Server 6's wine advantage shrinks from +70% to -2%, and the gap between top and bottom performers compresses across every category. By peak nights, individual performance becomes nearly indistinguishable from the baseline — the 93-point skill gap observed on slow nights collapses to just 12 points, regardless of which server is on the floor.

The following scorecard summarizes each server's variance from the restaurant baseline across all upsell categories during slow, medium and peak shifts.

PHASE 5: Act & Recommandation

Part 1: The Peak-Hour Reality Check (Top Priority)

Fix Operations Before Pushing Sales: During medium and high-volume shifts, the performance gap completely collapses, with all servers reverting to within 6% of the baseline. This proves that individual sales skills disappear under the pressure of a rush. Any new upsell training will fail during peak hours unless management first resolves the operational bottlenecks causing the stress. Fixing the speed of service and floor support must be the primary objective before enforcing new sales quotas.
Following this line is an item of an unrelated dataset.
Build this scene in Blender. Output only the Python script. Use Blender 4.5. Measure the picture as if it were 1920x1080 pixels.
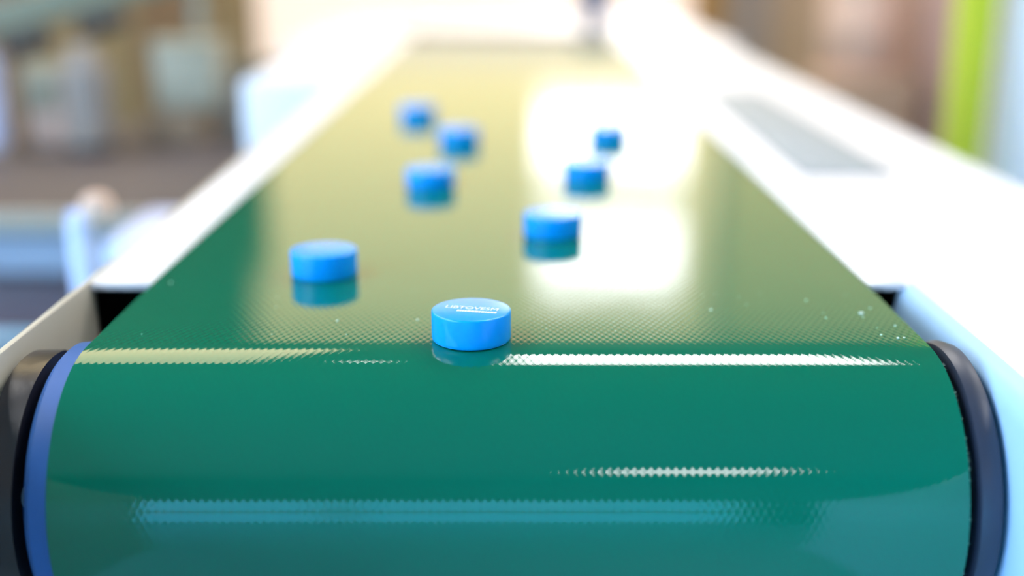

Part 2: Implement Peer-Led Training (Slow & Medium Shifts) The baseline data clearly identifies our "Upsell Champions" during manageable shifts. Management should leverage these specific servers to train the rest of the staff:

  • The Wine & Coffee Champion (Server 6): Server 6 outperforms the house average by a massive 70% in wine and 16% in hot drinks. They should be scheduled to lead a workshop on high-ticket pitching and after-dinner timing. 

  • The Refill Champion (Server 8): Server 8 beats the baseline by 27% on second drinks. They should share their exact floor strategy for timing table check-ins during the main course.

Part 3: Areas Requiring Management Intervention

  • Standardize Dessert & Extras Training: No server significantly beats the baseline for low-friction add-ons (the entire team hovers within 5% of the average). Since there is no internal champion to learn from, management must design and implement a new, standardized pitching strategy for these items.

  • Targeted Coaching for Server 5: Server 5 consistently falls 6% to 23% below the baseline across all categories. They require dedicated 1-on-1 shadowing to identify where they are missing core sales opportunities.


A 5% lift in second drink and 3% in wine bottle attachment rates — categories where we already have proven in-house expertise — represents an estimated $3,911 in incremental summer revenue. The following two-phase plan is designed to capture that opportunity :

Phase 1 — Floor Standardization (0-30 days): Bring all servers currently underperforming the baseline by more than 3% up to within 3% of the restaurant average through peer shadowing and standardized training. Success metric: no server falls more than 3% below baseline in any category.

Phase 2 — Elevate the Ceiling (30-60 days): Leverage Server 6's proven techniques in wine and hot drinks, and Server 8's second drink strategy, to lift the restaurant-wide baseline in those three categories. Success metric: wine bottle attachment rate increases by 3% and second drink attachment rate increases by 5% compared to last summer's baseline for the equivalent shift tier. These targets are deliberately conservative — a 3% floor-wide lift on wine represents only a fraction of Server 6's +70% advantage, and a 5% lift on second drinks covers just 18% of Server 8's +27% edge.